Write out the whole listing again, exactly as given.

▶ DATA EXTRACT:
..........

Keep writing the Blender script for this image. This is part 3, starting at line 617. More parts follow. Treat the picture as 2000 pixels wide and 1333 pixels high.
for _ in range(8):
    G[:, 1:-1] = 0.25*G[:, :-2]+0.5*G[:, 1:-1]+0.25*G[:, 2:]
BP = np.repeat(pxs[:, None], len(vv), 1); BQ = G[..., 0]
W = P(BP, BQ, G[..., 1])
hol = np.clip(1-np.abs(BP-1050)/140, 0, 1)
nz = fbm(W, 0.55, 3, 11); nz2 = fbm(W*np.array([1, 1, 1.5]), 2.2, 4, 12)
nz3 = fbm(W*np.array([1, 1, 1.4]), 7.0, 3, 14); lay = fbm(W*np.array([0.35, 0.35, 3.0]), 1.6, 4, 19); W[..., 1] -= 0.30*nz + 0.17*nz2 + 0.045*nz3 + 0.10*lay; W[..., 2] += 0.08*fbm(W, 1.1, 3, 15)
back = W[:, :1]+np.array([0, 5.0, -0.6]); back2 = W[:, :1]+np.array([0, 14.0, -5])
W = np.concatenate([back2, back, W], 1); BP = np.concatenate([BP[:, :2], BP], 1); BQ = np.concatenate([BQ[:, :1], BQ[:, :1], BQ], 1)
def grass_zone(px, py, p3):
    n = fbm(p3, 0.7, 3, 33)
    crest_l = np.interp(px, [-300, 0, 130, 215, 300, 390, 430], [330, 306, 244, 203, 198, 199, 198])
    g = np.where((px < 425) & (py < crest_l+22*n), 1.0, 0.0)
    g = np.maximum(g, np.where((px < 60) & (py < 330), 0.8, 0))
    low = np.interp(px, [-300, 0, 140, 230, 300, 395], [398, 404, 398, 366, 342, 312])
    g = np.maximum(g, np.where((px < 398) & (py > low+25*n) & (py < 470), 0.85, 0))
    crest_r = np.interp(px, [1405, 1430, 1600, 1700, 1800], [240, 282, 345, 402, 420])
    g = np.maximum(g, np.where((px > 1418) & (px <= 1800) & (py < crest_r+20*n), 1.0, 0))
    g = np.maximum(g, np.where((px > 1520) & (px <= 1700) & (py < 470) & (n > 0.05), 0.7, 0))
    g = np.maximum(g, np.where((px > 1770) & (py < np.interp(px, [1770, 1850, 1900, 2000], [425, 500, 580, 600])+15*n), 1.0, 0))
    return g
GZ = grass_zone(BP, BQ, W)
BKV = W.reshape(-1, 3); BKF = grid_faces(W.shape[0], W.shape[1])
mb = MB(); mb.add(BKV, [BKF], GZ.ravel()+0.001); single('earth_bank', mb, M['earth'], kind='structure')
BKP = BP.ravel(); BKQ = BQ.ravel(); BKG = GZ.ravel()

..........

▶ SOLUTION FOR THIS TASK:
Keep writing the Blender script for this image. This is part 3, starting at line 617. More parts follow. Treat the picture as 2000 pixels wide and 1333 pixels high.
for _ in range(8):
    G[:, 1:-1] = 0.25*G[:, :-2]+0.5*G[:, 1:-1]+0.25*G[:, 2:]
BP = np.repeat(pxs[:, None], len(vv), 1); BQ = G[..., 0]
W = P(BP, BQ, G[..., 1])
hol = np.clip(1-np.abs(BP-1050)/140, 0, 1)
nz = fbm(W, 0.55, 3, 11); nz2 = fbm(W*np.array([1, 1, 1.5]), 2.2, 4, 12)
nz3 = fbm(W*np.array([1, 1, 1.4]), 7.0, 3, 14); lay = fbm(W*np.array([0.35, 0.35, 3.0]), 1.6, 4, 19); W[..., 1] -= 0.30*nz + 0.17*nz2 + 0.045*nz3 + 0.10*lay; W[..., 2] += 0.08*fbm(W, 1.1, 3, 15)
back = W[:, :1]+np.array([0, 5.0, -0.6]); back2 = W[:, :1]+np.array([0, 14.0, -5])
W = np.concatenate([back2, back, W], 1); BP = np.concatenate([BP[:, :2], BP], 1); BQ = np.concatenate([BQ[:, :1], BQ[:, :1], BQ], 1)
def grass_zone(px, py, p3):
    n = fbm(p3, 0.7, 3, 33)
    crest_l = np.interp(px, [-300, 0, 130, 215, 300, 390, 430], [330, 306, 244, 203, 198, 199, 198])
    g = np.where((px < 425) & (py < crest_l+22*n), 1.0, 0.0)
    g = np.maximum(g, np.where((px < 60) & (py < 330), 0.8, 0))
    low = np.interp(px, [-300, 0, 140, 230, 300, 395], [398, 404, 398, 366, 342, 312])
    g = np.maximum(g, np.where((px < 398) & (py > low+25*n) & (py < 470), 0.85, 0))
    crest_r = np.interp(px, [1405, 1430, 1600, 1700, 1800], [240, 282, 345, 402, 420])
    g = np.maximum(g, np.where((px > 1418) & (px <= 1800) & (py < crest_r+20*n), 1.0, 0))
    g = np.maximum(g, np.where((px > 1520) & (px <= 1700) & (py < 470) & (n > 0.05), 0.7, 0))
    g = np.maximum(g, np.where((px > 1770) & (py < np.interp(px, [1770, 1850, 1900, 2000], [425, 500, 580, 600])+15*n), 1.0, 0))
    return g
GZ = grass_zone(BP, BQ, W)
BKV = W.reshape(-1, 3); BKF = grid_faces(W.shape[0], W.shape[1])
mb = MB(); mb.add(BKV, [BKF], GZ.ravel()+0.001); single('earth_bank', mb, M['earth'], kind='structure')
BKP = BP.ravel(); BKQ = BQ.ravel(); BKG = GZ.ravel()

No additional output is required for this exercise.